Red Tails and Reality
The 'friendly skies' did not exist over Europe when the Red Tails flew, as depicted in a movie released by Fox this weekend. The Red Tails is the name used to designate the famous World War II black fighter pilots, the Tuskegee Airmen. Created under pressure from civil rights groups, Congress, and the black press, the Tuskegee Airmen were a 1941 experiment that was supposed to fail. The all black pursuit squadron trained at the Tuskegee Army Air Field in Alabama. The pilots became known, as the "Red Tails" after the tails of their planes were painted red for identification purposes.
The movie powerfully opens with the words from a 1925 Army War College Study, which concluded that blacks were unsuitable to serve in the military due to their lack of intelligence, ambition, and courage. It jumps to showing the Tuskegee Airmen wasting their talents shooting up German freight trains. Lt. Col. Alex Jefferson, a Tuskegee pilot, told American Thinker that the movie correctly depicts how Lt. Col Benjamin Davis Jr. traveled to Washington to convince the army leaders to allow the black squadron a combat opportunity. The main focus of the movie takes place in Italy, during 1944, where the group flew bomber escort missions. Although the true names were not used, anyone knowing the history can infer that Colonel A.J. Bullard, brilliantly played by Terrence Howard, is actually Lt. Col. Benjamin Davis Jr. and Major Emmanuel Stone, played by Cuba Gooding Junior, is Major George "Spanky" Roberts, the commanding officer. The pilots depicted in the movie were played by unknown actors and were a composite of the Tuskegee Airmen.
The strength of the film is what George Lucas, the Executive Producer, does best: the action scenes. These scenes were very realistic and allowed viewers to feel they were in the cockpit. The skill and aggressiveness of the pilots were very well displayed while the German pilots were perceived as a pack of wolves trying to stalk their prey. Even though the movie ran a little over two hours, it did not fully show the stunning and remarkable achievement of how the Tuskegee Airmen, in Mustang P-51 propeller fighter planes, was able to win the battle with the newly introduced German jets. What was most interesting and accurate, according to Jefferson, is how the dogfights between planes took place while escorting the bombers who were in the middle of the fight.

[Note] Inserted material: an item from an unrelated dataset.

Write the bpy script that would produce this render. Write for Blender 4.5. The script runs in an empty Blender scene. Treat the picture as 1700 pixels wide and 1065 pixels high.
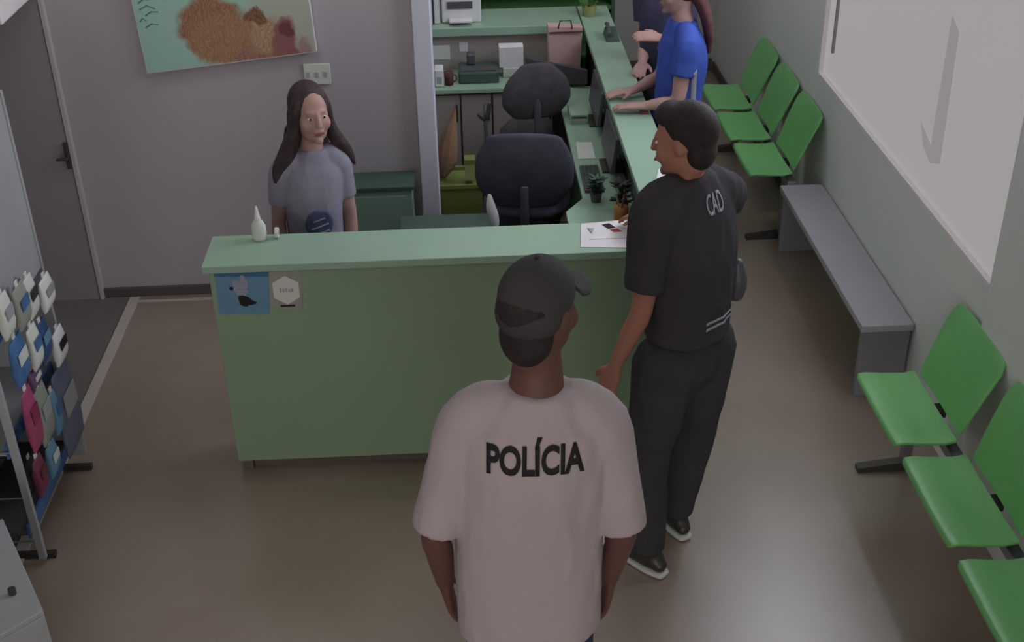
import bpy, bmesh, math, random
from mathutils import Vector, Matrix, noise
from mathutils.bvhtree import BVHTree
random.seed(4)
S = bpy.context.scene
COL = S.collection
V = Vector
# ------------------------------------------------------------ camera
f_px, pitch, yaw, roll, cam_h = 2033.4, math.radians(30.24), math.radians(2.18), math.radians(-1.143), 3.04
fw = V((math.sin(yaw)*math.cos(pitch), math.cos(yaw)*math.cos(pitch), -math.sin(pitch)))
rt = V((math.cos(yaw), -math.sin(yaw), 0)); up = rt.cross(fw)
R_, U_ = rt*math.cos(roll)+up*math.sin(roll), -rt*math.sin(roll)+up*math.cos(roll)
cd = bpy.data.cameras.new('camera'); co = bpy.data.objects.new('camera', cd); COL.objects.link(co)
cd.sensor_width = 36; cd.lens = 36*f_px/1700; cd.clip_start = .05
M4 = Matrix((R_, U_, -fw)).transposed().to_4x4(); M4.translation = V((0, 0, cam_h)); co.matrix_world = M4
S.camera = co
# ------------------------------------------------------------ light and exposure
S.view_settings.view_transform = 'Standard'; S.view_settings.look = 'None'
S.view_settings.gamma = 1; S.view_settings.exposure = 0.0; S.view_settings.use_curve_mapping = False
w = bpy.data.worlds.new('world'); S.world = w; w.use_nodes = True
w.node_tree.nodes['Background'].inputs[0].default_value = (.8, .85, 1, 1)
w.node_tree.nodes['Background'].inputs[1].default_value = .05
def area(loc, sx, sy, e, col=(1, .97, .93)):
    l = bpy.data.lights.new('ceiling_lamp', 'AREA'); l.shape = 'RECTANGLE'; l.size = sx; l.size_y = sy
    l.energy = e; l.color = col
    o = bpy.data.objects.new('ceiling_lamp', l); o.location = loc; COL.objects.link(o); return o
LAMPS = [(-.6, 1.6, 3.22, 1.8), (-.9, 4.7, 3.22, 5.3), (.0, 7.0, 3.22, 11)]
for x, y, z, e in LAMPS: area((x, y, z), 1.2, .5, e)
rear = area((-.6, -3.9, 1.6), 4.6, 2.6, 45, (1, .98, .97)); rear.name = rear.data.name = 'rear_fill_light'  # added fill light behind the camera, lifts the upright faces
rear.rotation_euler = (math.radians(90), 0, 0)
WIN_E, FILL_E = .325, 7.5  # glow of the seen pane, then of the added fill pane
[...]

The race issue is touched upon through some of the quotes, such as a bomber pilot's statement about the black escort pilots, "I don't think our fighter escort will be much help this trip." Yet, those same bombers in a later scene bought the Tuskegee airmen a drink in the Officer's Pub in Italy. Was it realistic that black officers were accepted and allowed in the officer's pub? Jefferson confirmed to American Thinker, "after the white pilots found out we saved them and bought them safely back home they did buy us a drink. They were thankful. Their attitude changed, especially after we saved their butt."
The worst of Lucas was also a part of the film: the dialogue and sub-plots. The dialogue between the pilots during the combat scenes seemed forced and out of place. Jefferson described the pilot banter as "make believe that was strictly Hollywood stuff. If that kind of conversation would have gone on Colonel Davis would have court-martialed us."
Two unnecessary detour sub-plots were the love interest scenes and the POW escape scene. The Airmen's story is interesting in itself, and by including these subplots the movie became disjointed. The time might have been better spent talking about how, after the black pilots were transferred to a Michigan airbase for a combat readiness training assignment, they had fewer privileges than the German POW's that were also there. The movie could have included a scene, as described by Lt. Col. Jefferson, where the German POW's were allowed more access because "white people, even our enemies, had more rights."
Another scene that Jefferson felt was completely unrealistic was having the pilots forming a circle before a mission chanting, "we will fight." It came across more like a football huddle. He said that would never have happened since blacks, as all Americans, had "the attitude that they were fighting to defend their country. During the War every man did what he had to do. There was a different mentality about the draft and serving your country than there is today."
Overall this is a good wartime picture. It is an old fashioned movie, not only since it takes place in the 1940's, but also because it evokes references to G-d and country. This is no more evident than when one of the pilots states that they had the same right to fight for their country as every other American, and an ending scene depicting the American flag as America the Beautiful is being played.